Obama told a U.S.-Islamic World Forum in the Qatari capital Doha in a recorded video message that he was naming White House official Rashad Hussain as special envoy to the 56-member Organisation of the Islamic Conference.

"As an accomplished lawyer and a close and trusted member of my White House staff, Rashad has played a key role in developing the partnerships I called for in Cairo," Obama said.

In a speech in Cairo last June, Obama called for a "new beginning" in ties between the United States and Muslims, many of whom felt targeted by the "war on terror" launched by President George W. Bush after the Sept. 11, 2001 attacks, and by the wars in Afghanistan and Iraq.

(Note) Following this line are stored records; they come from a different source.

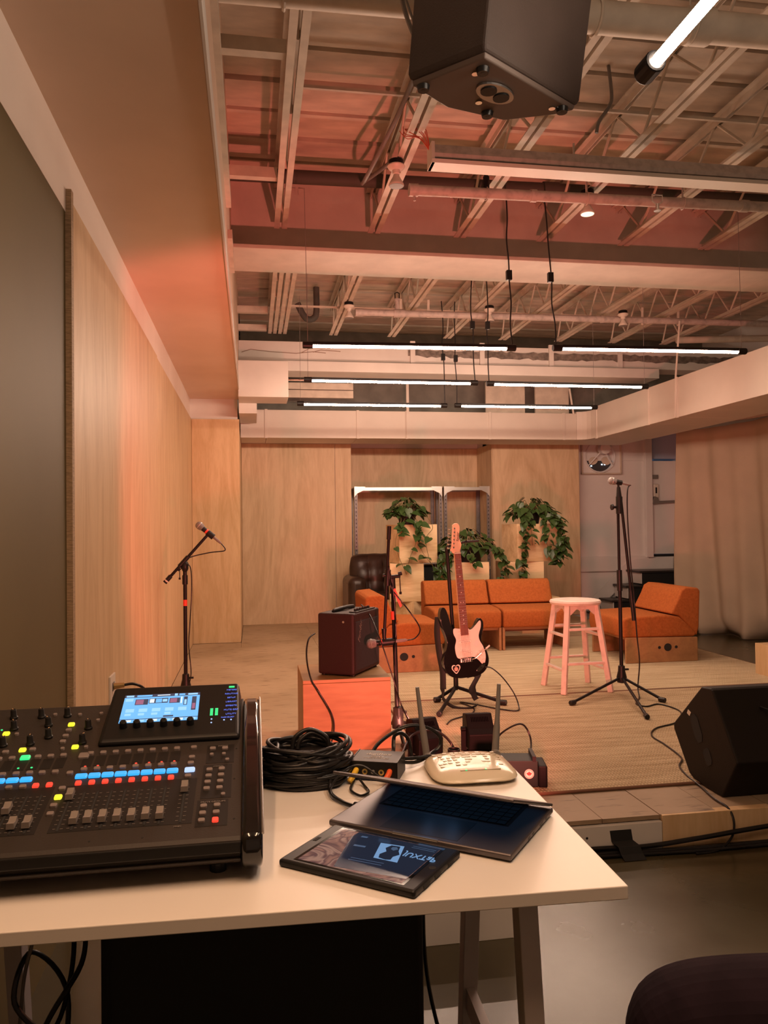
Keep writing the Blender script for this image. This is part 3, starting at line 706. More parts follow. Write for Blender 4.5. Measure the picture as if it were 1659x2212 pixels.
# ================================================================== seating
def soft(mb, name, m, parent, bevel=0.05, seg=4):
    return mb.build(name, M[m], parent, smooth=80, bevel=bevel, seg=seg)
def make_seat(name, label, loc, rz, w=0.62, d=0.66, side_l=True, side_r=True, group='orange lounge seats'):
    """low lounge seat, facing -y: bent ply sides with three holes, seat pad and leaning back pad"""
    t = thing(name, label, 'lounge chair', loc, rz, group)
    h = w / 2; t.scale = (1, 1, 0.94)
    # sides with a front panel and holes
    for s in (-1, 1):
        x = s * (h - 0.012)
        T = Matrix(((0, 0, 1, x), (1, 0, 0, 0), (0, 1, 0, 0), (0, 0, 0, 1)))
        MB().prism([(-d * 0.97, 0), (0, 0), (0, 0.21), (-d * 0.97, 0.225)], -0.012, 0.012, T).build('side_panel', M['bent_wood'], t, bevel=0.004)
        sp = LAST[0]
        for yy, r in ((-0.27, 0.034), (-0.345, 0.013), (-0.195, 0.013)):
            MB().cyl((x + s * 0.0125, yy, 0.13), (x + s * 0.0135, yy, 0.13), r, n=20).build('hand_hole', M['black_matte'], sp)
    MB().box((-h + 0.024, -d * 0.92, 0.195), (h - 0.024, -d * 0.90 + 0.03, 0.222)).box((-h + 0.024, -0.06, 0.10), (h - 0.024, -0.035, 0.22)).box((-h + 0.024, -d * 0.9, 0.20), (h - 0.024, -0.05, 0.216)).build('rail', M['bent_wood'], t)
    TX = Matrix(((0, 0, 1, 0), (1, 0, 0, 0), (0, 1, 0, 0), (0, 0, 0, 1)))
    seat = [(-d, 0.222), (-0.02, 0.215), (0.0, 0.25), (-0.16, 0.40), (-0.3, 0.415), (-d + 0.06, 0.405), (-d - 0.005, 0.385), (-d - 0.012, 0.30)]
    MB().prism(seat, -h + 0.004, h - 0.004, TX).build('seat_pad', M['orange_fabric'], t, smooth=70, bevel=0.022, seg=4)
    back = [(0.0, 0.22), (0.02, 0.30), (0.035, 0.62), (0.015, 0.645), (-0.09, 0.655), (-0.135, 0.63), (-0.165, 0.555), (-0.235, 0.42), (-0.16, 0.402)]
    MB().prism(back, -h + 0.004, h - 0.004, TX).build('back_pad', M['orange_fabric'], t, smooth=70, bevel=0.022, seg=4)
    return t
make_seat('lounge_chair', 'orange lounge chair turned sideways, its back toward the stool amp side at left', (0.90, 6.43, ST + 0.0112), R(90), w=0.64, d=0.60)
c0 = [o for o in bpy.data.objects if o.get('category') == 'lounge chair'][0]
c0['label'] = 'leftmost orange lounge chair, seen side on behind the guitar amplifier'
make_seat('lounge_chair', 'left seat of the two orange lounge chairs side by side, behind the guitar', (1.955, 7.62, ST + 0.0112), R(-2), w=0.635, d=0.66)
make_seat('lounge_chair', 'right seat of the two orange lounge chairs side by side, left of the stool', (2.60, 7.60, ST + 0.0112), R(-2), w=0.635, d=0.66)
make_seat('lounge_chair', 'rightmost orange lounge chair, seen side on beside the canvas curtain', (3.66, 6.40, ST + 0.0112), R(-90), w=0.66, d=0.66)

# stool
t = thing('stool', 'worn white painted wooden stool with a round seat, standing on the rug', 'stool', (2.235, 5.25, ST + 0.01), R(2))
H = 0.625
MB().lathe([(0.14, H - 0.035), (0.172, H - 0.03), (0.178, H - 0.016), (0.172, H - 0.004), (0.155, H), (0.02, H - 0.004), (0.0, H - 0.004)][::-1], n=40).build('seat', M['stool'], t, smooth=40)
lt = {}
for sx in (-1, 1):
    for sy in (-1, 1):
        top, bot = Vector((sx * 0.105, sy * 0.105, H - 0.03)), Vector((sx * 0.172, sy * 0.172, 0))
        MB().bar(bot, top, 0.036, 0.036, (sx, sy * 1.0, 0)).build('leg', M['stool'], t, bevel=0.004)
        lt[(sx, sy)] = lambda z, a=bot, b=top: a + (b - a) * (z / b.z)
for z in (0.20, 0.43):
    for (a, b) in (((-1, -1), (1, -1)), ((-1, 1), (1, 1))):
        MB().bar(lt[a](z), lt[b](z), 0.026, 0.018).build('stretcher', M['stool'], t, bevel=0.003)
    for (a, b) in (((-1, -1), (-1, 1)), ((1, -1), (1, 1))):
        MB().bar(lt[a](z - 0.045), lt[b](z - 0.045), 0.026, 0.018).build('stretcher', M['stool'], t, bevel=0.003)
for (a, b, n) in (((-1, -1), (1, -1), (0, -1)), ((-1, 1), (1, 1), (0, 1)), ((-1, -1), (-1, 1), (-1, 0)), ((1, -1), (1, 1), (1, 0))):
    p, q = lt[a](H - 0.06), lt[b](H - 0.06)
    u = (q - p).normalized(); L = (q - p).length
    poly = [(0, -0.05), (0.03, -0.03), (0.06, 0.0), (L - 0.06, 0.0), (L - 0.03, -0.03), (L, -0.05), (L, 0.032), (0, 0.032)]
    MB().prism(poly, -0.008, 0.008, frame(p, u, (0, 0, 1))).build('apron', M['stool'], t)

# dark leather armchair behind
t = thing('leather_armchair', 'dark brown tufted leather armchair half hidden at the back, left of the crates', 'armchair', (1.50, 8.75, ST), R(0))
soft(MB().box((-0.45, -0.05, 0.0), (-0.24, 0.62, 0.60)), 'armrest', 'leather', t, 0.08)
soft(MB().box((0.24, -0.05, 0.0), (0.45, 0.62, 0.60)), 'armrest', 'leather', t, 0.08)
soft(MB().box((-0.25, -0.02, 0.0), (0.25, 0.6, 0.42)), 'seat_cushion', 'leather', t, 0.06)
mb = MB(); nx, nz = 17, 9
pts = []
for j in range(nz):
    for i in range(nx):
        u, v = i / (nx - 1), j / (nz - 1)
        tuft = max(math.exp(-((u - c) ** 2 * 90 + (v - d) ** 2 * 60)) for c in (0.25, 0.5, 0.75) for d in (0.35, 0.75))
        edge = min(u, 1 - u, v, 1 - v)
        pts.append((-0.33 + 0.66 * u, 0.42 - 0.10 * min(1, edge * 6) + 0.085 * tuft + 0.10 * v, 0.36 + 0.42 * v))
k = [(j * nx + i, j * nx + i + 1, (j + 1) * nx + i + 1, (j + 1) * nx + i) for j in range(nz - 1) for i in range(nx - 1)]
mb.add(pts, k); o = mb.build('backrest', M['leather'], t, smooth=180)
so = o.modifiers.new('thick', 'SOLIDIFY'); so.thickness = 0.12; so.offset = -1
o.modifiers.new('subdivision', 'SUBSURF').render_levels = 1

# steel shelving in the recess
def shelf_unit(label, x0, x1, zmid):
    t = thing('steel_shelf', label, 'shelf', ((x0 + x1) / 2, 9.95, ST), 0, None)
    h = (x1 - x0) / 2; z = 1.66
    for sx in (-1, 1):
        for sy in (-1, 1):
            x = sx * h
            MB().box(sorted((x, x - sx * 0.04))[0:1] + [sy * 0.24 - 0.002, 0], sorted((x, x - sx * 0.04))[1:] + [sy * 0.24 + 0.002, z]) \
                .box([min(x, x - sx * 0.003), min(sy * 0.24, sy * 0.2), 0], [max(x, x - sx * 0.003), max(sy * 0.24, sy * 0.2), z]).build('upright', M['galv'], t)
            if sy < 0:
                u = LAST[0]; hb = MB()
                for i in range(34): hb.cbox((x - sx * 0.02, -0.243, 0.05 + i * 0.048), (0.008, 0.001, 0.02))
                hb.build('slot_row', M['black_matte'], u)
    for zz in (z - 0.05, zmid):
        for sy in (-1, 1):
            MB().box((-h + 0.003, sy * 0.243 - 0.0015, zz), (h - 0.003, sy * 0.243 + 0.0015, zz + 0.04)).build('rail', M['steel'], t)
        MB().box((-h, -0.24, zz + 0.034), (h, 0.24, zz + 0.039)).build('shelf_board', M['steel' if zz > zmid else 'galv'], t)
    for sx in (-1, 1):
        T = Matrix(((sx, 0, 0, 0), (0, 0, 1, -0.248), (0, 1, 0, 0), (0, 0, 0, 1)))
        MB().prism([(-h, z), (-h, z - 0.13), (-h + 0.035, z - 0.085), (-h + 0.11, z - 0.05), (-h + 0.14, z)], 0, 0.004, T).build('corner_gusset', M['steel'], t)
    return t
shelf_unit('wide grey steel shelf unit in the recess, left one, behind the trailing plant', 1.255, 2.375, 0.68)
shelf_unit('narrow grey steel shelf unit in the recess, right one', 2.40, 3.00, 0.60)
o = MB().box((1.32, 9.8, ST), (2.30, 10.1, 0.78)).build('storage_bin', M['black_matte'], bevel=0.01); tag(o, 'black storage bin low inside the wide shelf unit', 'bin')
o = MB().box((2.44, 9.8, ST), (2.95, 10.1, 0.72)).build('storage_bin', M['black_matte'], bevel=0.01); tag(o, 'black storage bin low inside the narrow shelf unit', 'bin')

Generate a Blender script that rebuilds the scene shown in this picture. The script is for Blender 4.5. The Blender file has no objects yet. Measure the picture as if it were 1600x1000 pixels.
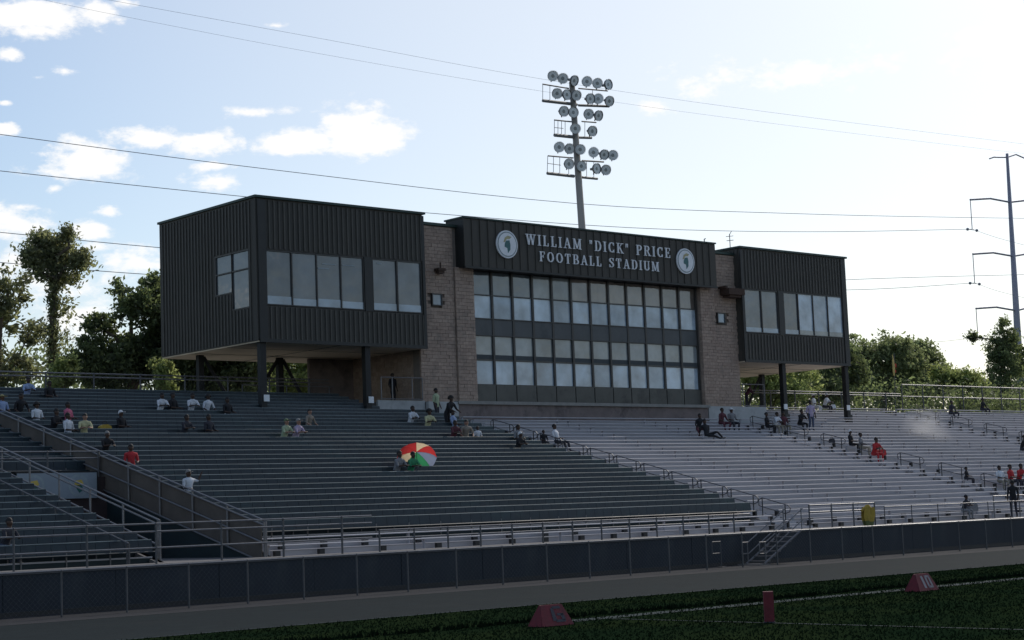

"Since then, my administration has made a sustained effort to listen. We've held thousands of events and town halls ...in the United States and around the world ... And I look forward to continuing the dialogue during my visit to Indonesia next month," Obama said.

Obama told Muslims in his June 4 speech in Cairo that violent extremists had exploited tensions between Muslims and the West and that Islam was not part of the problem.

His speech was welcomed by many Muslims, though some said they wanted him to spell out specific actions to resolve long-running problems like the Palestinian-Israeli conflict.

"And as a hafiz of the Koran, (Hussain) is a respected member of the American Muslim community, and I thank him for carrying forward this important work," Obama said in his message to the Doha meeting, using the term for someone who has mastered and memorised the Muslim holy book.

Hussain was named deputy associate counsel to Obama in January 2009. He has served as a trial attorney at the U.S. Department of Justice and as assistant on the House Judiciary Committee, where he reviewed legislation such as the USA Patriot Act.

Hussain, who has a master's degree in public administration and in Arabic and Islamic studies from Harvard University, graduated from Yale Law School, where he served as an editor of the Yale Law Journal.